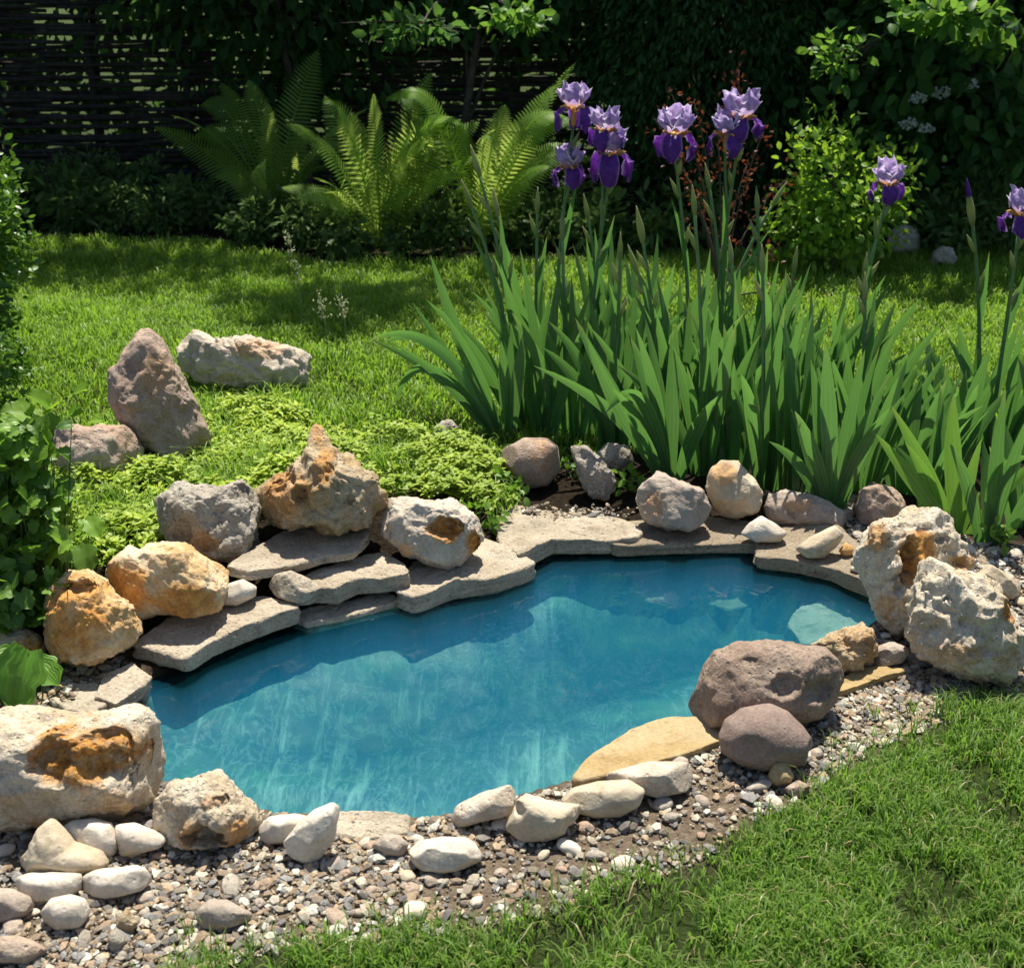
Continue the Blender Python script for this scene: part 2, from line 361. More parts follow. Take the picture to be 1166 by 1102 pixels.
ed_ = np.concatenate([wq[:, [i, (i+1) % 4]] for i in range(4)]); key = ed_[:, 0]*nw+ed_[:, 1]; rk = ed_[:, 1]*nw+ed_[:, 0]; be = ed_[~np.isin(key, rk)]
WV = np.concatenate([np.c_[lp[us], np.full(nw, WZ)], np.c_[lp[us], np.full(nw, -.75)]])
props(add('water', WV, [wq, wq[:, ::-1]+nw, np.c_[be[:, 1], be[:, 0], be[:, 0]+nw, be[:, 1]+nw]], m, origin=(0, 2.5, WZ), smooth=False), kind='structure')

# ------------------------------------------------------------------ stones
def radial(poly, cen, n):
    th = np.arange(n)*2*math.pi/n; d = np.c_[np.cos(th), np.sin(th)]; best = np.zeros(n); q = np.asarray(poly, float)-cen
    for i in range(len(q)):
        a, b2 = q[i], q[(i+1) % len(q)]; e = b2-a; den = d[:, 0]*e[1]-d[:, 1]*e[0]; den = np.where(abs(den) < 1e-12, 1e-12, den)
        tt = (a[0]*e[1]-a[1]*e[0])/den; s = (a[0]*d[:, 1]-a[1]*d[:, 0])/den
        best = np.where((s >= -1e-6) & (s <= 1+1e-6) & (tt > best), tt, best)
    k = max(1, n//120); ker = np.ones(2*k+1)/(2*k+1)
    return np.convolve(np.concatenate([best[-k:], best, best[:k]]), ker, 'valid')
def centroid(p):
    p = np.asarray(p, float); q = np.roll(p, -1, 0); cr = p[:, 0]*q[:, 1]-q[:, 0]*p[:, 1]; A = cr.sum()/2
    return np.array([((p[:, 0]+q[:, 0])*cr).sum(), ((p[:, 1]+q[:, 1])*cr).sum()])/(6*A)
_seed = [10]
def rock(label, out, mat, name='rock', cat='rock', depth=.9, z=None, rough=.05, freq=2.0, crag=0.0, facets=8, e=.85, sub=5, pits=(), stains=(), group=None, clip=.86, allst=0.0, cen=None):
    _seed[0] += 1; sd = _seed[0]; r_ = np.random.RandomState(sd)
    out = np.asarray(out, float); lo = out[out[:, 1].argmax()]; g = P(lo[0], lo[1], z) if z is not None else PT(lo[0], lo[1])
    D0 = (g-CAM)@FWD; k = D0/FPX; c = np.asarray(cen, float) if cen else centroid(out)
    poly = (out-c)*np.array([k, -k]); nth = 360; R = radial(poly, np.zeros(2), nth)
    n, F = ico(sub); th = np.arctan2(n[:, 1], n[:, 0]) % (2*math.pi); fi = th/(2*math.pi)*nth; i0 = fi.astype(int) % nth; fr = fi-np.floor(fi)
    Rt = R[i0]*(1-fr)+R[(i0+1) % nth]*fr
    s = np.hypot(n[:, 0], n[:, 1]); tz = n[:, 2]
    W = np.ptp(poly[:, 0]); H = np.ptp(poly[:, 1]); size = math.sqrt(W*H); D = .5*depth*size
    s2 = s**e; t2 = np.sign(tz)*np.abs(tz)**e
    L = np.c_[np.cos(th)*Rt*s2, np.sin(th)*Rt*s2, t2*D]
    for _ in range(int(facets*1.6)):                                   # flat broken faces
        q = r_.normal(size=3); q[2] = abs(q[2])*.9+.25; q[1] = q[1]*.55-.05; q /= np.linalg.norm(q)
        pr = L@q; of = pr.max()*r_.uniform(clip-.04, .96); L -= np.maximum(pr-of, 0)[:, None]*q*.96
    dirn = unit(L/np.array([max(W, .01), max(H, .01), max(2*D, .01)]))
    d = rough*size*fbm(L/size*freq, sd, 5, .52)
    if crag: d = d+crag*size*1.15*(ridged(L/size*freq*1.5, sd+50, 4)-.35)+crag*size*.35*np.round(3*fbm(L/size*freq*1.3, sd+80, 3))/3
    if crag:
        Wp = L/size*3.1+.35*np.c_[pn(L/size*4, sd), pn(L/size*4, sd+1), pn(L/size*4, sd+2)]; gp_, ci = worley(Wp, sd)
        d = d+size*crag*(.40*(ci-.5)*sstep(0, .25, gp_)-.22*sstep(.08, .0, gp_))
        ho = ridged(L/size*6.5, sd+140, 3); d = d-size*crag*.22*sstep(.30, .5, ho)
    if rough > .035: d = d+.012*size*fbm(L/size*11, sd+31, 4, .6)
    L = L+dirn*d[:, None]
    px = L[:, 0]/k+c[0]; py = -L[:, 1]/k+c[1]; st = np.full(len(L), float(allst)); front = L[:, 2] > -.1*D
    wob = 1+.5*fbm(L/size*6, sd+9, 5, .6)
    for (u, vv, ru, rv, dp) in pits:
        q = np.hypot((px-u)/ru, (py-vv)/rv)*wob; L[:, 2] -= np.where(front, dp*sstep(1.05, .5, q)*(.8+.5*fbm(L/size*9, sd+u, 4)), 0)
    for (u, vv, ru, rv, a) in stains:
        q = np.hypot((px-u)/ru, (py-vv)/rv)*wob; st = np.maximum(st, np.where(front, a*sstep(1.1, .6, q), 0))
    if len(stains): L = L+dirn*(st*.030*size*ridged(L/size*13, sd+71, 4))[:, None]*(1 if crag else .4)
    C = CAM + ray(c[0], c[1])*D0
    V = C + L[:, :1]*RGT + L[:, 1:2]*UPV - L[:, 2:3]*FWD
    ob = add(name, V, [F], mat, attrs={'stain': st}); ob.location  # noqa
    return props(ob, label, cat, group)
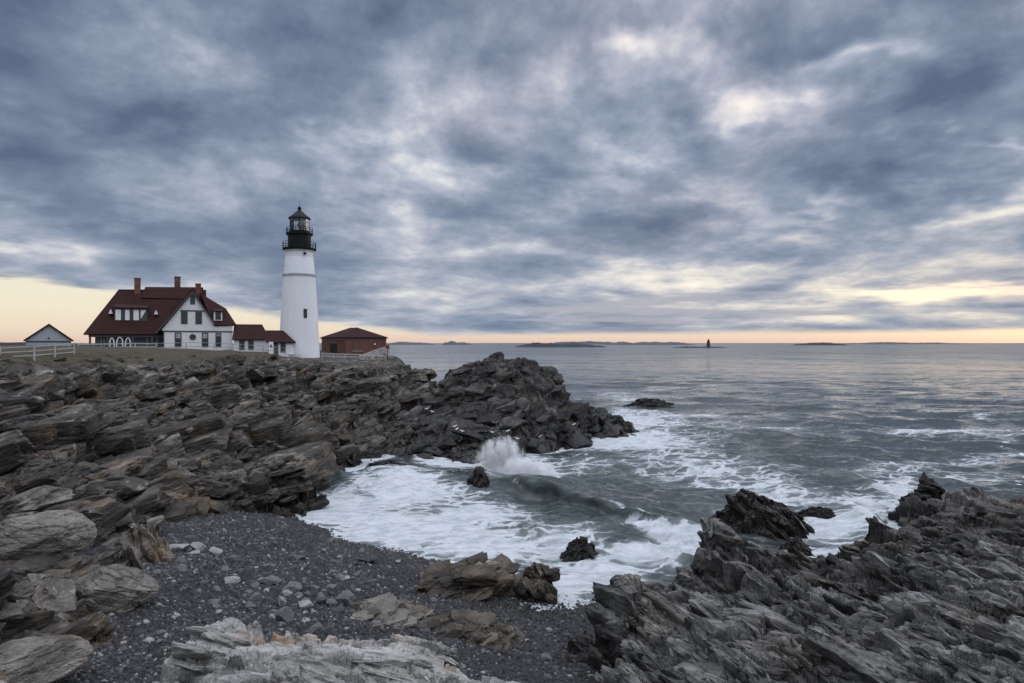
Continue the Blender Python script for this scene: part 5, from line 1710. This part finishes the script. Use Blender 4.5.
# # # #
• **Set task**:
Reproduce the records above exactly, leaving out every picture they contain.

• **Task output**:
Continue the Blender Python script for this scene: part 2, from line 361. More parts follow. Take the picture to be 1166 by 1102 pixels.
ed_ = np.concatenate([wq[:, [i, (i+1) % 4]] for i in range(4)]); key = ed_[:, 0]*nw+ed_[:, 1]; rk = ed_[:, 1]*nw+ed_[:, 0]; be = ed_[~np.isin(key, rk)]
WV = np.concatenate([np.c_[lp[us], np.full(nw, WZ)], np.c_[lp[us], np.full(nw, -.75)]])
props(add('water', WV, [wq, wq[:, ::-1]+nw, np.c_[be[:, 1], be[:, 0], be[:, 0]+nw, be[:, 1]+nw]], m, origin=(0, 2.5, WZ), smooth=False), kind='structure')

# ------------------------------------------------------------------ stones
def radial(poly, cen, n):
    th = np.arange(n)*2*math.pi/n; d = np.c_[np.cos(th), np.sin(th)]; best = np.zeros(n); q = np.asarray(poly, float)-cen
    for i in range(len(q)):
        a, b2 = q[i], q[(i+1) % len(q)]; e = b2-a; den = d[:, 0]*e[1]-d[:, 1]*e[0]; den = np.where(abs(den) < 1e-12, 1e-12, den)
        tt = (a[0]*e[1]-a[1]*e[0])/den; s = (a[0]*d[:, 1]-a[1]*d[:, 0])/den
        best = np.where((s >= -1e-6) & (s <= 1+1e-6) & (tt > best), tt, best)
    k = max(1, n//120); ker = np.ones(2*k+1)/(2*k+1)
    return np.convolve(np.concatenate([best[-k:], best, best[:k]]), ker, 'valid')
def centroid(p):
    p = np.asarray(p, float); q = np.roll(p, -1, 0); cr = p[:, 0]*q[:, 1]-q[:, 0]*p[:, 1]; A = cr.sum()/2
    return np.array([((p[:, 0]+q[:, 0])*cr).sum(), ((p[:, 1]+q[:, 1])*cr).sum()])/(6*A)
_seed = [10]
def rock(label, out, mat, name='rock', cat='rock', depth=.9, z=None, rough=.05, freq=2.0, crag=0.0, facets=8, e=.85, sub=5, pits=(), stains=(), group=None, clip=.86, allst=0.0, cen=None):
    _seed[0] += 1; sd = _seed[0]; r_ = np.random.RandomState(sd)
    out = np.asarray(out, float); lo = out[out[:, 1].argmax()]; g = P(lo[0], lo[1], z) if z is not None else PT(lo[0], lo[1])
    D0 = (g-CAM)@FWD; k = D0/FPX; c = np.asarray(cen, float) if cen else centroid(out)
    poly = (out-c)*np.array([k, -k]); nth = 360; R = radial(poly, np.zeros(2), nth)
    n, F = ico(sub); th = np.arctan2(n[:, 1], n[:, 0]) % (2*math.pi); fi = th/(2*math.pi)*nth; i0 = fi.astype(int) % nth; fr = fi-np.floor(fi)
    Rt = R[i0]*(1-fr)+R[(i0+1) % nth]*fr
    s = np.hypot(n[:, 0], n[:, 1]); tz = n[:, 2]
    W = np.ptp(poly[:, 0]); H = np.ptp(poly[:, 1]); size = math.sqrt(W*H); D = .5*depth*size
    s2 = s**e; t2 = np.sign(tz)*np.abs(tz)**e
    L = np.c_[np.cos(th)*Rt*s2, np.sin(th)*Rt*s2, t2*D]
    for _ in range(int(facets*1.6)):                                   # flat broken faces
        q = r_.normal(size=3); q[2] = abs(q[2])*.9+.25; q[1] = q[1]*.55-.05; q /= np.linalg.norm(q)
        pr = L@q; of = pr.max()*r_.uniform(clip-.04, .96); L -= np.maximum(pr-of, 0)[:, None]*q*.96
    dirn = unit(L/np.array([max(W, .01), max(H, .01), max(2*D, .01)]))
    d = rough*size*fbm(L/size*freq, sd, 5, .52)
    if crag: d = d+crag*size*1.15*(ridged(L/size*freq*1.5, sd+50, 4)-.35)+crag*size*.35*np.round(3*fbm(L/size*freq*1.3, sd+80, 3))/3
    if crag:
        Wp = L/size*3.1+.35*np.c_[pn(L/size*4, sd), pn(L/size*4, sd+1), pn(L/size*4, sd+2)]; gp_, ci = worley(Wp, sd)
        d = d+size*crag*(.40*(ci-.5)*sstep(0, .25, gp_)-.22*sstep(.08, .0, gp_))
        ho = ridged(L/size*6.5, sd+140, 3); d = d-size*crag*.22*sstep(.30, .5, ho)
    if rough > .035: d = d+.012*size*fbm(L/size*11, sd+31, 4, .6)
    L = L+dirn*d[:, None]
    px = L[:, 0]/k+c[0]; py = -L[:, 1]/k+c[1]; st = np.full(len(L), float(allst)); front = L[:, 2] > -.1*D
    wob = 1+.5*fbm(L/size*6, sd+9, 5, .6)
    for (u, vv, ru, rv, dp) in pits:
        q = np.hypot((px-u)/ru, (py-vv)/rv)*wob; L[:, 2] -= np.where(front, dp*sstep(1.05, .5, q)*(.8+.5*fbm(L/size*9, sd+u, 4)), 0)
    for (u, vv, ru, rv, a) in stains:
        q = np.hypot((px-u)/ru, (py-vv)/rv)*wob; st = np.maximum(st, np.where(front, a*sstep(1.1, .6, q), 0))
    if len(stains): L = L+dirn*(st*.030*size*ridged(L/size*13, sd+71, 4))[:, None]*(1 if crag else .4)
    C = CAM + ray(c[0], c[1])*D0
    V = C + L[:, :1]*RGT + L[:, 1:2]*UPV - L[:, 2:3]*FWD
    ob = add(name, V, [F], mat, attrs={'stain': st}); ob.location  # noqa
    return props(ob, label, cat, group)
Continue the Blender Python script for this scene: part 5, from line 1710. This part finishes the script. Use Blender 4.5.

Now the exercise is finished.